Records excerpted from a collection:
++++++

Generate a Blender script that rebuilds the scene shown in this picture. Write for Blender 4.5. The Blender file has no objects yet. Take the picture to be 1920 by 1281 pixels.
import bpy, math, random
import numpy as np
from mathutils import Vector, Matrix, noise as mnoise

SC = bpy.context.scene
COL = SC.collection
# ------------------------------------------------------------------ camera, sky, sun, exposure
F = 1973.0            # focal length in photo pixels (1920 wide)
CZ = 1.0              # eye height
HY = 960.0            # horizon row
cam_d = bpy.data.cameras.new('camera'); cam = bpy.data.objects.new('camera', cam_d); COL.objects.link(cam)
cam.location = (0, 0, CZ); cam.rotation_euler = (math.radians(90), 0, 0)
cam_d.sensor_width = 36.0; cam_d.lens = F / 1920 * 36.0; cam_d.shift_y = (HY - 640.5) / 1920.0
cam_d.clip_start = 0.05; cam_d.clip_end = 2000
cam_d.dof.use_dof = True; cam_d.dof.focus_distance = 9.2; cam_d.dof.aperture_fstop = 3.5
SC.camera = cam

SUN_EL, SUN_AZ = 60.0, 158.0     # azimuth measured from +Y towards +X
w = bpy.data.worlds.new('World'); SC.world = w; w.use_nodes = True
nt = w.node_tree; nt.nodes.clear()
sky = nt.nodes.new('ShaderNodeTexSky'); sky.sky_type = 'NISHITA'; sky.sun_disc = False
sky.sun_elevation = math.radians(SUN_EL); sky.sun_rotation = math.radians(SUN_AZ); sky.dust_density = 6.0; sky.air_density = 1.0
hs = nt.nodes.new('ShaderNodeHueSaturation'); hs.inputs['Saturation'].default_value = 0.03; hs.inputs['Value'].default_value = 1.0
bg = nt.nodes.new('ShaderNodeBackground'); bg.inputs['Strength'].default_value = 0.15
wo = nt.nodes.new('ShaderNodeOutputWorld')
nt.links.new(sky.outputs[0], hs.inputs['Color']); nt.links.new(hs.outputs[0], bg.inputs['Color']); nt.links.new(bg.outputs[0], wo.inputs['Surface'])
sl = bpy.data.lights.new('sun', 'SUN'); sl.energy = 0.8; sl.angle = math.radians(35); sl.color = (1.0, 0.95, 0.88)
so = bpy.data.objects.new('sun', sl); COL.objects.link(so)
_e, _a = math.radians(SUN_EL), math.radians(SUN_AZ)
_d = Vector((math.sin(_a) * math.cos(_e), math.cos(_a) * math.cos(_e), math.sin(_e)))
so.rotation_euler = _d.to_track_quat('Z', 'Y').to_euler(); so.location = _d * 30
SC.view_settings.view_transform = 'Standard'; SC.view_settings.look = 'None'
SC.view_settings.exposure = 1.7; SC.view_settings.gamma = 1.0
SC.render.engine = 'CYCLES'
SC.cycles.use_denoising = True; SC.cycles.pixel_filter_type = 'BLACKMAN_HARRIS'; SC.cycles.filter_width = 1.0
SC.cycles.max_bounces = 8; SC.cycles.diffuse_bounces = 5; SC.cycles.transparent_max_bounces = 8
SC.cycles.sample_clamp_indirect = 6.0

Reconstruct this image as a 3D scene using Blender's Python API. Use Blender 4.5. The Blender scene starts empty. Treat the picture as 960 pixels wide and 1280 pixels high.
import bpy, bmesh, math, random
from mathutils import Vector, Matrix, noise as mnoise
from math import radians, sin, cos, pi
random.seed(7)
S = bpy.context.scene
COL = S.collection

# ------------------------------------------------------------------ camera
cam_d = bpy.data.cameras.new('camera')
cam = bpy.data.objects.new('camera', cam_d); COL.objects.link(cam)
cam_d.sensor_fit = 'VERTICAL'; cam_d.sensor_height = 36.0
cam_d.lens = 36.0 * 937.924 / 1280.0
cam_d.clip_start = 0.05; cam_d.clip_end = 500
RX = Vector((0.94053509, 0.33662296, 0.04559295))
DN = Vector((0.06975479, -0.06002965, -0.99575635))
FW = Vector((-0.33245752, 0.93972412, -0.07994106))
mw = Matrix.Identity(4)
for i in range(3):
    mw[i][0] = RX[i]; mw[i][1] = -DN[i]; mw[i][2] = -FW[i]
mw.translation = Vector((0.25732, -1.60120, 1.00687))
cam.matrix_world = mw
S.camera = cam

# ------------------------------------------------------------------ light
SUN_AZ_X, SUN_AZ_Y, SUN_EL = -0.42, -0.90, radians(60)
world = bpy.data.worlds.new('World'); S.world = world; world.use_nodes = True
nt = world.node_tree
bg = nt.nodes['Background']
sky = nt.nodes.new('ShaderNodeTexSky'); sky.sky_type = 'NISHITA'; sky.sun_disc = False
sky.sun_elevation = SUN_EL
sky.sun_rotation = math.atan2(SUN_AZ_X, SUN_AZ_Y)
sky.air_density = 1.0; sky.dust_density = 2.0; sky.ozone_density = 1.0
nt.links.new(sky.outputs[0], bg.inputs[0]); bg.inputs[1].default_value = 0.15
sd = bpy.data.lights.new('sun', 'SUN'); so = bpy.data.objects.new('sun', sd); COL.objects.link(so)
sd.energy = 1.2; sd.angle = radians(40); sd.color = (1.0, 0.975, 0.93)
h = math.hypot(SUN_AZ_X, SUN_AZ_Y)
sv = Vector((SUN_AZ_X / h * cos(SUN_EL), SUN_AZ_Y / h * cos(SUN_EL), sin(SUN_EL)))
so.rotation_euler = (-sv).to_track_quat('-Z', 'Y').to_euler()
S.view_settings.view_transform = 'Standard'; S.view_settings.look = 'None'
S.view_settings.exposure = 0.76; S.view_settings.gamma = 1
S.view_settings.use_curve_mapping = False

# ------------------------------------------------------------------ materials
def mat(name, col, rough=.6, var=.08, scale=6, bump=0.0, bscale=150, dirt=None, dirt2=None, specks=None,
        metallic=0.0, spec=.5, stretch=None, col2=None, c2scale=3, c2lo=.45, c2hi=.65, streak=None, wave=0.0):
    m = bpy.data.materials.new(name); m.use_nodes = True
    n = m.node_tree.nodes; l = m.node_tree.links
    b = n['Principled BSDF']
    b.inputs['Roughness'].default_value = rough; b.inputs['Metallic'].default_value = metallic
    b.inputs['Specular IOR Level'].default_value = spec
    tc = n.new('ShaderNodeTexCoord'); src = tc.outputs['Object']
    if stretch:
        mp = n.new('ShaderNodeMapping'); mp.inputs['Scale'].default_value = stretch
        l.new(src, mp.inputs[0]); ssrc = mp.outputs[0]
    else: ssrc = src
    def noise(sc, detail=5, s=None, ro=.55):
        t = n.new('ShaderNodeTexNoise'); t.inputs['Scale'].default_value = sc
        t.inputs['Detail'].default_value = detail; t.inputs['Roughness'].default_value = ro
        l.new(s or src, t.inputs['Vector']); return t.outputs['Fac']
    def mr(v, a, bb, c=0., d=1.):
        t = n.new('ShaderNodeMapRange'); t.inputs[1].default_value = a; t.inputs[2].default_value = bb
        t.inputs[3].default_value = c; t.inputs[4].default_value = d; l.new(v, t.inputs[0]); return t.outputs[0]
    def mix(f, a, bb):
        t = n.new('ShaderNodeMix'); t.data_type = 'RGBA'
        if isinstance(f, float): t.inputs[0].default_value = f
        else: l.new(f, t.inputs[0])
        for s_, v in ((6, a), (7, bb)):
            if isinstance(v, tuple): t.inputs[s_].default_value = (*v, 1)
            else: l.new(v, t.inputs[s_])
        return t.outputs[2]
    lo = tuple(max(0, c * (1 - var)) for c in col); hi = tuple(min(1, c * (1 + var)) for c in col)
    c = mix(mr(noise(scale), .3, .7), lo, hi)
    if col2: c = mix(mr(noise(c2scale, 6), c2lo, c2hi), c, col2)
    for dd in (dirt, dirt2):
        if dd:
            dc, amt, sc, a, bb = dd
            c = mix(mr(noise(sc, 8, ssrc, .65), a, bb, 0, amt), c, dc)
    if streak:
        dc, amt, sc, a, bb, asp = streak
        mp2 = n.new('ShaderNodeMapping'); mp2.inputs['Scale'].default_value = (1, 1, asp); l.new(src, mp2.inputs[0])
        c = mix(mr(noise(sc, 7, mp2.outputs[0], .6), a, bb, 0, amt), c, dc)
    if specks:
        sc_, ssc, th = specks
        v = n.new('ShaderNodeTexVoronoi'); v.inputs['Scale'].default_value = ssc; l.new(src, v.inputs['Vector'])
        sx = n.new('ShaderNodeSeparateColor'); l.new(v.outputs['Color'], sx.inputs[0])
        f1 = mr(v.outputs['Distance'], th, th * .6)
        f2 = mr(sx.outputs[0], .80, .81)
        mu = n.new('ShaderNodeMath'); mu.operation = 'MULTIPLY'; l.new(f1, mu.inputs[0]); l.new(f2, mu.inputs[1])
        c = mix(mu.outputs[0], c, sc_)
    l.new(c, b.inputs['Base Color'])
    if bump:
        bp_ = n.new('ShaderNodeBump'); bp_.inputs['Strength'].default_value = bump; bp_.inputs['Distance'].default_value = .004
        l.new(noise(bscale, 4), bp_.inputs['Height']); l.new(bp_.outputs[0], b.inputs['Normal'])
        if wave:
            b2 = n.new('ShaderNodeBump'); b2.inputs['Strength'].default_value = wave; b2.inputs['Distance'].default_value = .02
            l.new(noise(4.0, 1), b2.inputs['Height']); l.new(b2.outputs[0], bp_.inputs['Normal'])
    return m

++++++

Take the lines above from the first through the one containing "SC.camera = cam" and reproduce them exactly; include nothing else.

Generate a Blender script that rebuilds the scene shown in this picture. Write for Blender 4.5. The Blender file has no objects yet. Take the picture to be 1920 by 1281 pixels.
import bpy, math, random
import numpy as np
from mathutils import Vector, Matrix, noise as mnoise

SC = bpy.context.scene
COL = SC.collection
# ------------------------------------------------------------------ camera, sky, sun, exposure
F = 1973.0            # focal length in photo pixels (1920 wide)
CZ = 1.0              # eye height
HY = 960.0            # horizon row
cam_d = bpy.data.cameras.new('camera'); cam = bpy.data.objects.new('camera', cam_d); COL.objects.link(cam)
cam.location = (0, 0, CZ); cam.rotation_euler = (math.radians(90), 0, 0)
cam_d.sensor_width = 36.0; cam_d.lens = F / 1920 * 36.0; cam_d.shift_y = (HY - 640.5) / 1920.0
cam_d.clip_start = 0.05; cam_d.clip_end = 2000
cam_d.dof.use_dof = True; cam_d.dof.focus_distance = 9.2; cam_d.dof.aperture_fstop = 3.5
SC.camera = cam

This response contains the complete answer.